ORGANISED RELIGION STRONGER IN THE NORTH

Posted By: June 07, 2015

Patrick Murphy. Irish News( Belfast). Saturday, June 6, 2015
ONE of the more unexpected consequences of Irish partition is that organised religion is now stronger in the north than in the south. Recent events on both sides of the border show that while 26 counties have largely moved from Catholic conservatism to post-Catholic secularism, the other six generally remain fixed in, and fixated by, fundamentalist Christianity.

Introduced as a crude device to supposedly divide Catholics from Protestants, the border now reflects Ireland’s internal division between the secular and the sectarian. So what explains this partition of religious influence and what is the likely future for Irish Churches, north and south?
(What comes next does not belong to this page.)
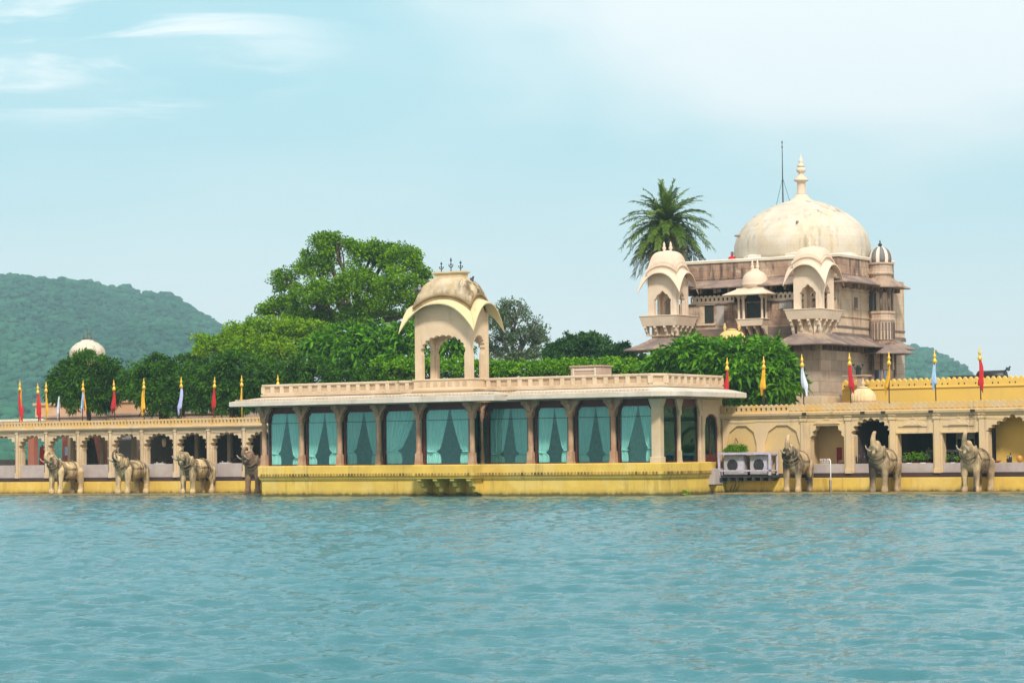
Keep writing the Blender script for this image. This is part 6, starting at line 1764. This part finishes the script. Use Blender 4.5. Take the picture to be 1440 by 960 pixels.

The origins of this current cross-border contrast lie in post-war Ireland. While the north was beginning to benefit from the introduction of the welfare state (despite unionist opposition), successive Dublin governments conceded significant power to the Catholic Church over welfare, health and education.

John Charles McQuaid, Dublin Archbishop from 1940 to 1972, was effectively social affairs and censorship minister in successive Dublin administrations. In the early 1950s, for example, he successfully opposed the government’s Mother and Child Scheme, which proposed free health care for mothers and their children up to the age of 16. State welfare, apparently, represented creeping socialism.

He also opposed other things: women’s athletics; US film star, Jayne Mansfield’s Tralee visit and a friendly football match between Catholic Ireland and communist Yugoslavia in 1955. (The communists won 4-1, presumably because Marx knew more than the Church about football.)

McQuaid rejected ecumenism (although he allowed foreign minister Frank Aiken to attend a Lutheran funeral service for the Queen of Sweden, provided he did so “passively”) and he banned Catholics from attending Trinity College, Dublin. (I will presumably suffer eternal damnation for breaking his ban.)

Meanwhile northern Catholics benefited from the sin of state welfare. (We are all presumably heading to hell for that one. Don’t knock Tory welfare cuts – they may save us from the devil.)

Although many factors combined to support same-sex marriage in the south, a significant influence was opposition to the Church’s traditional role in Irish society, as exemplified by McQuaid.

By forcing the pendulum of Irish social attitudes so firmly to one side, the Church was unable to halt its swing once attitudes began to shift. Its momentum has now carried the pendulum of opinion to the other side. (The same thinghappened in Eastern Europe. There the pendulum’s momentum created by communism allowed it to swing to uncontrolled capitalism.)

Irish society’s swing was additionally energised by the Church’s continued failure to address child abuse and by remaining largely irrelevant following the collapse of the Irish economy. Archbishop Diarmuid Martin said after the recent referendum that the Church needs a new language. However, Jesuit Fr Gerry O’Hanlon wrote in The Irish Times this week that Irish Catholics were promised “a structured conversation” within the Church back in 2010. “Where is it?” he asked. He argued for a national assembly of the Church, saying that the laity needs to be empowered.

It appears that some of the laity have not waited to be empowered. They have empowered themselves and walked away. The lonely toll of RTÉ’s Angelus bell is the last reminder of the Church’s former influence.

Meanwhile in the north, the Catholic Church’s social status has also declined, but many of its teachings, for example on homosexuality, retain significant support in society here, due to an informal coalition with fundamentalist Christianity. This explains the Church’s open alignment with aspects of DUP policy, rather than that of Sinn Féin or the SDLP.

It now appears that the depth of religious feeling here recently caused Sinn Féin some hassle on the doorsteps over the party’s policy on abortion. Some would argue that it cost them the Fermanagh-South Tyrone seat. (It will be interesting to see if the same issue surfaces in the next southern election.) By institutionalising inferred religious belief in Stormont’s political system, the north has given religion (or what passes for it) protected status – not quite in the formal manner which de Valera’s constitution afforded the Catholic Church, but in a form of government and politics which emphasises politically aligned religious differences.

This religious profile facilitated the demand for a conscience clause during the “gay cake” debate. There was no similar demand during the same-sex referendum campaign in the south.

The assembly, meanwhile, voted against gay marriage in April, after debating the issue for a fourth time. The North’s pendulum of religious influence appears firmly welded to one side.

Those of a religious disposition might like to get down on their knees and thank God for The Border.